Councillor Margret Dewsbury, Norfolk County Council Cabinet Member for Communities and Partnerships, said:

"We all need to do our part to reduce carbon emissions, both as organisations and as individuals, however we also need to be confident that our Fire Service has the tools to protect the county. I'm delighted that the service has identified these vehicles as being able to do both, with no loss of capability while also working towards our commitment to Net Zero.

"By becoming the first Fire Service in the country to make the move to electric emergency response cars, Norfolk is leading the way both in terms of environmental protection and protecting our communities."

Norfolk County Council has committed to achieving net zero carbon emissions across the County Council estate by 2030.

NFRS is confident that the Hyundai Tucson will meet all the requirements of an emergency response car including a large boot for equipment and the ability to respond in all weathers and on rough terrain such as farm tracks and other off-road locations.

The Hyundais will replace the previous emergency response cars used by NFRS, which were powered by diesel.

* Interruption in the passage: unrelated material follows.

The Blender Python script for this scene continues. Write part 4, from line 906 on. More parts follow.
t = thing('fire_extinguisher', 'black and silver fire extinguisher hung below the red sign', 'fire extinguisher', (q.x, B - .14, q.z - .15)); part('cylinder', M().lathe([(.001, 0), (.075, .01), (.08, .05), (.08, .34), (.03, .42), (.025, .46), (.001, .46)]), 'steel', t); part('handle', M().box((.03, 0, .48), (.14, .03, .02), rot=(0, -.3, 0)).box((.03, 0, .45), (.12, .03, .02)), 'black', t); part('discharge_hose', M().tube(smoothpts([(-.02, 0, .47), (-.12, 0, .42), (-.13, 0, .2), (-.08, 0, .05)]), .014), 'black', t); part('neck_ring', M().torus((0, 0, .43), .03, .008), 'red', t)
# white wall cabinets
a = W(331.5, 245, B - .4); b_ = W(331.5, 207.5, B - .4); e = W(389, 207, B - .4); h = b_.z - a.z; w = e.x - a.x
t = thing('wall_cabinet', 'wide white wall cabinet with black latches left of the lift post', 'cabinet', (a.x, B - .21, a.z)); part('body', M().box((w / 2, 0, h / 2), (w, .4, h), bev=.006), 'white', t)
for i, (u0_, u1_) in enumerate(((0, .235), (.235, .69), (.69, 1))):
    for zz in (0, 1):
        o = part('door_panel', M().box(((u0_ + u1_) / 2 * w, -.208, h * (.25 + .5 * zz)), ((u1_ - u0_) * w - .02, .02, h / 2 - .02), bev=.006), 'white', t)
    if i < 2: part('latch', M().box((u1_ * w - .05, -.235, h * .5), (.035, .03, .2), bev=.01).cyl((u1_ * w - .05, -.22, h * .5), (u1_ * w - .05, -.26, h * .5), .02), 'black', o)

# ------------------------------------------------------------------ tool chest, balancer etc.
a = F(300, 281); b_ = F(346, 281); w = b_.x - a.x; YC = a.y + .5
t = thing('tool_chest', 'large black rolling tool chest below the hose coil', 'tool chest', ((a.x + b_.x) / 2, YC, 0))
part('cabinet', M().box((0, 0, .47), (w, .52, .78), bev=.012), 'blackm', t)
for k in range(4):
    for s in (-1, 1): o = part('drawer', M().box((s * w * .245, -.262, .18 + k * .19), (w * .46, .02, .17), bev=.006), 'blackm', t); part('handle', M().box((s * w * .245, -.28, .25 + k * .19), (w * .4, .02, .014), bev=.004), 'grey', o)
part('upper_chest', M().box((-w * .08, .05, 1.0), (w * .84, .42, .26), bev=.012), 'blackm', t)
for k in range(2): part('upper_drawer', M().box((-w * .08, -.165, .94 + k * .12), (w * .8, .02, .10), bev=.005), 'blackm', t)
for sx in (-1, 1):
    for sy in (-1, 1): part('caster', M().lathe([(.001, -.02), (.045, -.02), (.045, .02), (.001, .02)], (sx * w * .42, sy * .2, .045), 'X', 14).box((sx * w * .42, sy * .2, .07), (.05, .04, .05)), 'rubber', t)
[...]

Leasing is considered to be the most cost-effective way of acquiring the vehicles for a number of reasons, including long term maintenance costs associated with any vehicle put through the kind of use emergency response cars are expected to endure.

Electric vehicle charge points are currently being installed on nominated fire stations across Norfolk, with the first cars of this order due to arrive in the spring.

Norfolk County Council also funds the installation of and the coordination of charging points at village halls across Norfolk as part of the County Council's Electric Vehicle Strategy, approved in autumn 2021, which aims to help remove some of the barriers to electric vehicle usage in the county.